CHECK LIST OF ACTIONS and TALKING POINTS FROM YOUR CAWS BOARD:

  • Involve IB parents on district and school committees and pack board meeting that are establishing LCAP policies.
  • Present data on achievement of IB students and the groups that they represent on your campus. There are an increasing the number of EL and special ed students involved in IB programs. Tabulate specific numbers for your school.
  • IB students will be well prepared to meet CCSS. IB incorporates CCSS. Talk about how similar the methods are for teaching IB and teaching to the Common Core State Standards. Make them aware that IB was consulted during the creation of CCSS. IB annual fees include access to OCC and much professional development that will aid districts in adopting common core. Be sure to emphasize how IB is also more than common core. You don't want your district to say why do we need IB if we are adopting common core.
  • IB teachers are already trained in CCSS strategies and assessments. Emphasize the value of IB teacher training and how IB teaching strategies are used by our IB teachers in their non-IB classes. IB teaching raises the bar for all students.
  • IB should also be a presence in this process so that access to "rigor", college prep, IB, is part of the district plan or vision. The LCAP draft and a second round of input will come next and IB needs to be written into the district document.

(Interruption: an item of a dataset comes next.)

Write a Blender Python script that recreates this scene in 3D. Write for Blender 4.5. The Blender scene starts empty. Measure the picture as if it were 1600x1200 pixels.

  • Offering the opportunity for students to have access to any IB class helps to keep students engaged and may increase confidence as they build success, common core skills, and preparation for life beyond high school. Stress the qualitative value of IB learning.
  • DP schools should highlight the state admission acceptances that were reported in the 2012 Destination Survey. Further IBA publications will be available in Feb. 2014 with data specific to CA schools.
  • Give some examples of learning/projects that IB students do. One good example might be Math Studies and Math projects/internal assessments.